Question

In order to get ethanethiol from bromoethane, the reagent used is
A.Sodium bisulphide
B.Sodium sulphide
C.Potassium thiocyanate
D.Potassium sulphide

Answer 1

Hint: We can understand that the reagent has to be bisulfide salt of alkali metal so that thiol substituted alkane and salt will be formed.

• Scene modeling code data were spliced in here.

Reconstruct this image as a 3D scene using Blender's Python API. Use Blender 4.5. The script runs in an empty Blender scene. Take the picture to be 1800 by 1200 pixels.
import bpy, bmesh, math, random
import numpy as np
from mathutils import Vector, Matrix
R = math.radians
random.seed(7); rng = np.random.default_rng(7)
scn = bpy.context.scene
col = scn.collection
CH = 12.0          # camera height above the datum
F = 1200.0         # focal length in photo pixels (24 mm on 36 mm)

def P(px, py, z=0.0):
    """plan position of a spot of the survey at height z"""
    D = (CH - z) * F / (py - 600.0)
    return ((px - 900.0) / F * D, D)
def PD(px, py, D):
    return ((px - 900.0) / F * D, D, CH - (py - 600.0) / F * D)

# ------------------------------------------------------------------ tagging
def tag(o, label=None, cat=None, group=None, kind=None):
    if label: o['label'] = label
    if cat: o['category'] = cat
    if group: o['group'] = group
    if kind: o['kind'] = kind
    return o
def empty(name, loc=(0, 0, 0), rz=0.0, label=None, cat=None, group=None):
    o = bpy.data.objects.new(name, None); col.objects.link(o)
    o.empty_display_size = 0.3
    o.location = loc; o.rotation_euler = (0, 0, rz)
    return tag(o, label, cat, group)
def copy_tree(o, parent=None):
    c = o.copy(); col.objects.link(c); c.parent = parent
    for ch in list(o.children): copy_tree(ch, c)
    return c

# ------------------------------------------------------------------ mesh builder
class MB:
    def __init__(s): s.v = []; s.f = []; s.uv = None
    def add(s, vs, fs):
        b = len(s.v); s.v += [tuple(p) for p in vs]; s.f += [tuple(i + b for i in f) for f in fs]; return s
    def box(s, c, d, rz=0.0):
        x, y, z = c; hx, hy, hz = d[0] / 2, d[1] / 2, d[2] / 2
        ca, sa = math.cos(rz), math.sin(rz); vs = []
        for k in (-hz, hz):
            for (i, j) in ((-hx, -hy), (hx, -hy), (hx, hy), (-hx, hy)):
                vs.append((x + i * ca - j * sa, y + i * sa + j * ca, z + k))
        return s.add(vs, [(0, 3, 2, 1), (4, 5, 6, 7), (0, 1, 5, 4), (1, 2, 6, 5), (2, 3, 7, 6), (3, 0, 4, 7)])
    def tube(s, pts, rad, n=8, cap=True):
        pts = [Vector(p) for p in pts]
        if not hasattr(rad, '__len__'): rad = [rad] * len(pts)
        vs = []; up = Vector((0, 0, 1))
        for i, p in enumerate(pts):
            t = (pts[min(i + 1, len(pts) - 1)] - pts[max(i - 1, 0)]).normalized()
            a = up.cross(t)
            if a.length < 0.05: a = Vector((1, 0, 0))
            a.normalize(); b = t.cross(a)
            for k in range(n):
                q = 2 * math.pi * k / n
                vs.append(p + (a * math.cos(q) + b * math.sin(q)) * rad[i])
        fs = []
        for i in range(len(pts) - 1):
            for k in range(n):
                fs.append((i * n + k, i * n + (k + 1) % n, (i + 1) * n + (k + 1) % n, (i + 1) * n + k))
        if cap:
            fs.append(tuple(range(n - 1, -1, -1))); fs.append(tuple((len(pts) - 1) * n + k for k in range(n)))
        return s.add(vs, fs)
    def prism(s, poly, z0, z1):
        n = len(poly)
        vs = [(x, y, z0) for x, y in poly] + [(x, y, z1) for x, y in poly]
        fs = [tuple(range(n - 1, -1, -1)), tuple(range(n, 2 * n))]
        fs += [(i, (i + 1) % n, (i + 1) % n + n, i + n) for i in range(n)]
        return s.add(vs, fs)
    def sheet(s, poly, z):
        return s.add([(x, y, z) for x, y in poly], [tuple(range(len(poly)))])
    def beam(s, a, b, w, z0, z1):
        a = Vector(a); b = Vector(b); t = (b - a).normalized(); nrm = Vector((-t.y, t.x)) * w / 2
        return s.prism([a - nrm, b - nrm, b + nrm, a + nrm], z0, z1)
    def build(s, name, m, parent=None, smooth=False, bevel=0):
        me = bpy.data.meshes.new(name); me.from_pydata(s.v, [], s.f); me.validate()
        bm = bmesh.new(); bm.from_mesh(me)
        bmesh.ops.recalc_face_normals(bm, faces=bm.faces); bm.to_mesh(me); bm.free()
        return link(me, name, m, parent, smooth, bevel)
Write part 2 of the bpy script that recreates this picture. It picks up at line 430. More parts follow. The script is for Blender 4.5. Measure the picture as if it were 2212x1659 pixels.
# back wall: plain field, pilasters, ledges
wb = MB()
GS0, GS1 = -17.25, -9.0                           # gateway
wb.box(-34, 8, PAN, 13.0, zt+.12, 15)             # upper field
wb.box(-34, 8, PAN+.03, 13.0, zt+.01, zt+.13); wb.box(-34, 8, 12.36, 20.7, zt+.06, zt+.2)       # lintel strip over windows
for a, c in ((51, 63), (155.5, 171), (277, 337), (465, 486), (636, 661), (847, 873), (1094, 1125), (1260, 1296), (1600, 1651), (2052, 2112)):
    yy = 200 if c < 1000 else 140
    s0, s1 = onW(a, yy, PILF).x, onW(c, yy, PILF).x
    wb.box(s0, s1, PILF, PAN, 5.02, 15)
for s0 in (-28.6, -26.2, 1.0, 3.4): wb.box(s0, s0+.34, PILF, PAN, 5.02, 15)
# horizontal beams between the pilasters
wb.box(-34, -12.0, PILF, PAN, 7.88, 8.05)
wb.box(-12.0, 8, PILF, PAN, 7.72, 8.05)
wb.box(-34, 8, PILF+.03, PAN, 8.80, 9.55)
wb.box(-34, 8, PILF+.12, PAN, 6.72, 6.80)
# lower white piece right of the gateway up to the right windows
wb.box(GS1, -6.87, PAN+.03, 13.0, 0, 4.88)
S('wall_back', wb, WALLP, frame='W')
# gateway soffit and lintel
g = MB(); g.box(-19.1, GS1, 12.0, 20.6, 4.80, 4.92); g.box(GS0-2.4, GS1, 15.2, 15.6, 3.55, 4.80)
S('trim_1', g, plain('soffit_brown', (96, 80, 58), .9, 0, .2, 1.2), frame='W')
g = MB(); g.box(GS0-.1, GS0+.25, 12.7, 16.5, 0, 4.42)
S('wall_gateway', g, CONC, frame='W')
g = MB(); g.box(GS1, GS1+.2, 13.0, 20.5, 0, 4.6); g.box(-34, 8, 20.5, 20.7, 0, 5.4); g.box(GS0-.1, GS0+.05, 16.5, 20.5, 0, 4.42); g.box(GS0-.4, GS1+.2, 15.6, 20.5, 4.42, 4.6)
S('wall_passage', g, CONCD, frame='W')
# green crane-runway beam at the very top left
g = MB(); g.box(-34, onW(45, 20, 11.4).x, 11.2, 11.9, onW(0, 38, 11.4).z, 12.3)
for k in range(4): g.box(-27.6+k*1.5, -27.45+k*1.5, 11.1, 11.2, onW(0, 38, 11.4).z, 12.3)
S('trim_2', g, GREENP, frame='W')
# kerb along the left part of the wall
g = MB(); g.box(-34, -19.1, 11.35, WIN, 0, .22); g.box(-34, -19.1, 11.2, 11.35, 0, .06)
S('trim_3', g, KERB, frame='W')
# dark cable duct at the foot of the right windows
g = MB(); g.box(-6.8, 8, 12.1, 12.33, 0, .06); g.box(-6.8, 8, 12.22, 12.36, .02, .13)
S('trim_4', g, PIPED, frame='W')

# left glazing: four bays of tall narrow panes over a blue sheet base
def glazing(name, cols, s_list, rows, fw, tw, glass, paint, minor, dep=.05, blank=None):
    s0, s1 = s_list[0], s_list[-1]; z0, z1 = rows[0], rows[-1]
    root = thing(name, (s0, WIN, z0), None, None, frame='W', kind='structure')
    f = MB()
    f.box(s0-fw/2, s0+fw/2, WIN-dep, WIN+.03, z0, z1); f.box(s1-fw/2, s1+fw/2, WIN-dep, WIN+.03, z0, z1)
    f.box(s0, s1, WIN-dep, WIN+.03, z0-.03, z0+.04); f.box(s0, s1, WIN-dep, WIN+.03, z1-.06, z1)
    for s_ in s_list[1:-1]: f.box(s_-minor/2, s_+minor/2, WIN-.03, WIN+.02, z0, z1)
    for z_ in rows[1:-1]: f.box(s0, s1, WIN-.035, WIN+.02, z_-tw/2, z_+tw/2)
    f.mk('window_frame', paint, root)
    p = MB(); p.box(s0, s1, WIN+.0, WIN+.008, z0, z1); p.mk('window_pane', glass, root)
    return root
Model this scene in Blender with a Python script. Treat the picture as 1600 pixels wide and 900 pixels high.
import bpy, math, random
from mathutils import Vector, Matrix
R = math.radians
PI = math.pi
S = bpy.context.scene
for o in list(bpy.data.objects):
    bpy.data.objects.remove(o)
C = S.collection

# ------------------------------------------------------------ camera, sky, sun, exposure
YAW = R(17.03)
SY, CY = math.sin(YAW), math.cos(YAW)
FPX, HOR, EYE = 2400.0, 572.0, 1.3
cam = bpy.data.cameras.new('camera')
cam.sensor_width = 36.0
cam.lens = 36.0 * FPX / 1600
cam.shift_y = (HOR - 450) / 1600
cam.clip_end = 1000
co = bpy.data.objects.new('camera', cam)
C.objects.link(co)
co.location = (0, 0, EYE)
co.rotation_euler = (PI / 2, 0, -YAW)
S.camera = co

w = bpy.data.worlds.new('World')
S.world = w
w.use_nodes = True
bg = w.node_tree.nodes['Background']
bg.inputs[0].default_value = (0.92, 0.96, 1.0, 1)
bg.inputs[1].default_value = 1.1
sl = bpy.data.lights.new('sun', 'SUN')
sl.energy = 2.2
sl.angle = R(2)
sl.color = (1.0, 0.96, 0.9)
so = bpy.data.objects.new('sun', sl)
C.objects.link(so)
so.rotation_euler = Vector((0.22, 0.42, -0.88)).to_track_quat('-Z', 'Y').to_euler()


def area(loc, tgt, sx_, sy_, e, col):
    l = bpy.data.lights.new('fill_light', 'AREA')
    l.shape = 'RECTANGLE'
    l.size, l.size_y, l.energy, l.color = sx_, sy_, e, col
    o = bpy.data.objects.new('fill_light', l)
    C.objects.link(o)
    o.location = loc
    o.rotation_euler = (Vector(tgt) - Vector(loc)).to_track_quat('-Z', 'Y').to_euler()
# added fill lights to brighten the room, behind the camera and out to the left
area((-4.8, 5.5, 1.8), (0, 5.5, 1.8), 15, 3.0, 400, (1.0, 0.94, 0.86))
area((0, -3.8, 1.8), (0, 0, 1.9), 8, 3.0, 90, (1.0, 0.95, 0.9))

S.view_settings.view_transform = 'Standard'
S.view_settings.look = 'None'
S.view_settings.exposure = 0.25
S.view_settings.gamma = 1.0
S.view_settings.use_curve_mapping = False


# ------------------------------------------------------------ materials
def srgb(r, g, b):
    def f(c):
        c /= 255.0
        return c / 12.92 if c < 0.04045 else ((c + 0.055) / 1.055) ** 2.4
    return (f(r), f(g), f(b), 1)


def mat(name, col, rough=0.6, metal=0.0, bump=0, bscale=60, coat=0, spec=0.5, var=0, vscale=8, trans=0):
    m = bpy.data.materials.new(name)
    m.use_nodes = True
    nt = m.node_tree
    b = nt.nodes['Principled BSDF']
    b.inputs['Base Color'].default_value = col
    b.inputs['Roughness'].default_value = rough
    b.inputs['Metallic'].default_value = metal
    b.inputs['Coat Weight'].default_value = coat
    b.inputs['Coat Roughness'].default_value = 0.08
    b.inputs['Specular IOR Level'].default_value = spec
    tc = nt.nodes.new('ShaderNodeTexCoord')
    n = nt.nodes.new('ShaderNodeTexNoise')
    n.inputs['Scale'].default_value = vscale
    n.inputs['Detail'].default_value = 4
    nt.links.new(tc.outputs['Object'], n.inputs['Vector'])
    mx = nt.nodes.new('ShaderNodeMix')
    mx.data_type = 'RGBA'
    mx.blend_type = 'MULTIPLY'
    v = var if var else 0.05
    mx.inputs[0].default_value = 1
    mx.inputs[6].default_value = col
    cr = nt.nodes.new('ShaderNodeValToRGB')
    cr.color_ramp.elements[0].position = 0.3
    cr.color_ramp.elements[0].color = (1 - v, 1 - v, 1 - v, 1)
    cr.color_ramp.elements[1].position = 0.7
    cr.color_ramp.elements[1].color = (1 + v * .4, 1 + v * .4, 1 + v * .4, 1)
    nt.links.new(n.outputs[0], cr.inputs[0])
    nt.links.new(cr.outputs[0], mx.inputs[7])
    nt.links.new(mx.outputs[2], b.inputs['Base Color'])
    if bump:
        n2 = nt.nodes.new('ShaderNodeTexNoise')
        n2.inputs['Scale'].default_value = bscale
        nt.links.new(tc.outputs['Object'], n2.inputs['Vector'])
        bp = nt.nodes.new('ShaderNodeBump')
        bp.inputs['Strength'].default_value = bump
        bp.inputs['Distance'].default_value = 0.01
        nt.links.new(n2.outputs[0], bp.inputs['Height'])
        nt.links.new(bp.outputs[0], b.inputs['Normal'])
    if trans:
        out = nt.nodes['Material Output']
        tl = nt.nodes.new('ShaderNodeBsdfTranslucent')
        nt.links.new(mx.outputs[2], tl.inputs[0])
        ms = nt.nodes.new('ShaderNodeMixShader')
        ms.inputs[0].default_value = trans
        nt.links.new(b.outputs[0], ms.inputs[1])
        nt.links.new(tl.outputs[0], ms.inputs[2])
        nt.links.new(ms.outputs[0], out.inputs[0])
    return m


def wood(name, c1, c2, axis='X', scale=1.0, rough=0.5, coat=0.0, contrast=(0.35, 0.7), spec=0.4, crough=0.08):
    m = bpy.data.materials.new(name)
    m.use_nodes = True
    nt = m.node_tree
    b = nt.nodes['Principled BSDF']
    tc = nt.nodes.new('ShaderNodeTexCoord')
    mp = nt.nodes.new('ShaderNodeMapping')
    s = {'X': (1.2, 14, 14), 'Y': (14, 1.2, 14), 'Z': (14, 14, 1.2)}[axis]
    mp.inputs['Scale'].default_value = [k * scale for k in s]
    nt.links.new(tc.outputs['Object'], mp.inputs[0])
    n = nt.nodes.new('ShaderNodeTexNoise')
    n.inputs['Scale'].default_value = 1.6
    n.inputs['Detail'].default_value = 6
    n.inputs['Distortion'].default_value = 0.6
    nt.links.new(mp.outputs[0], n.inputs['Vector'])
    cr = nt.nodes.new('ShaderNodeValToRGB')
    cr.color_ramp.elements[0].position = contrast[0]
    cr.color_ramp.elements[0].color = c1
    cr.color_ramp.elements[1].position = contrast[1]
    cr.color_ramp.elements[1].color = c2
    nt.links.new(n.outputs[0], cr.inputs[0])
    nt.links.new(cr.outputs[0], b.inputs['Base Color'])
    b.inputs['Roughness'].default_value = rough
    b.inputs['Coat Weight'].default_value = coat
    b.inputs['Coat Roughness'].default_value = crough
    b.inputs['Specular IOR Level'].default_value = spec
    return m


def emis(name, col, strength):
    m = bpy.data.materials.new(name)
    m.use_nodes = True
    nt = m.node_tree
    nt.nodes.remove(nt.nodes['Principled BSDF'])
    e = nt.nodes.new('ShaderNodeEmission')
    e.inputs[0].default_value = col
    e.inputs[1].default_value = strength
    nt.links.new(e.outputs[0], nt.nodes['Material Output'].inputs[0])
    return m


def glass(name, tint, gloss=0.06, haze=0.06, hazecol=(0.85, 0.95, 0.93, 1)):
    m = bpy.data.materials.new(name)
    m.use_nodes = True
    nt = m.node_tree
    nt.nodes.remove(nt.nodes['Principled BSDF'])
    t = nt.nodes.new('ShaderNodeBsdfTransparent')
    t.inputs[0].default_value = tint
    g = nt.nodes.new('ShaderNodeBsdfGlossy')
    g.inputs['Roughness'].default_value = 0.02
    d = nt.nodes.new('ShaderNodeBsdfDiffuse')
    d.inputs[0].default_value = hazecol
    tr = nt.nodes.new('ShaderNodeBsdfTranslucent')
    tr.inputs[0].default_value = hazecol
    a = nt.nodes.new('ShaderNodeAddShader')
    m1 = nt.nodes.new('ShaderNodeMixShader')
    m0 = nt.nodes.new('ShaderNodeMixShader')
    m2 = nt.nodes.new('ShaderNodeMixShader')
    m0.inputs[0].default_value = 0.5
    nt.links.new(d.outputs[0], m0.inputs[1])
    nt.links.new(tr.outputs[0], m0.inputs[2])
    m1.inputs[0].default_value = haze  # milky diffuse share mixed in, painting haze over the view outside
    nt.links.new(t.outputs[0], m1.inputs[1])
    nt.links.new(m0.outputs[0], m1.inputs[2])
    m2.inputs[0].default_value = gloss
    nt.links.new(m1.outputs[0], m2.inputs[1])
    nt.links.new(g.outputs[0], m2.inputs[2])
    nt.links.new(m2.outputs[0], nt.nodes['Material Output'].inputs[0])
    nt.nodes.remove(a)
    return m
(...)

Complete step by step answer:
We have to know that the functional group thiol shows the presence of sulfur and hydrogen atoms $\left( {R - SH} \right).$ Here, R is the alkyl group (or) any organic substituent. It is given that one of the reagents is substituted alkane (or) haloalkane that is bromoethane.
We need to eliminate the bromo group and attach the thiol group with ethane. This can be done by using inorganic reagents of alkali metals (which belongs to group-1).
Now let us choose the most suitable reagent from the given options,
The formula of potassium thiocyanate is \[KSCN.\] If potassium thiocyanate reacts with bromoethane, the product formed will be ethyl thiocyanate and sodium bromide. The reaction is,
$KSCN + C{H_3}C{H_2}Br\xrightarrow{{}}C{H_3}C{H_2}SCN + KBr$
Option (D) is incorrect.
The formula of potassium sulphide is ${K_2}S.$ If potassium sulphide reacts with bromoethane, the product formed will be ethyl sulphide and sodium bromide. The reaction is,
${K_2}S + C{H_3}C{H_2}Br\xrightarrow{{}}C{H_3}C{H_2}S + KBr$
Option (C) is incorrect.
The formula of sodium sulphide is ${\text{N}}{{\text{a}}_{\text{2}}}{\text{S}}{\text{.}}$ If sodium sulphide reacts with bromoethane, the product formed will be ethyl sulphide and sodium bromide. The reaction is,
$N{a_2}S + C{H_3}C{H_2}Br\xrightarrow{{}}C{H_3}C{H_2}S + NaBr$
Option (B) is incorrect.
We can obtain ethanethiol from the reagent sodium bisulfide. The formula for sodium bisulfide is $NaSH$ the reaction is,
$NaSH + C{H_3}C{H_2}Br\xrightarrow{{}}C{H_3}C{H_2}SH + NaBr$
Hence, the correct option is option A.

Note:
We know that group-1 elements are alkali metals, and they form salts with non-metals (halogens). Therefore, we can use sodium or potassium salts to eliminate the bromine group present in haloalkane.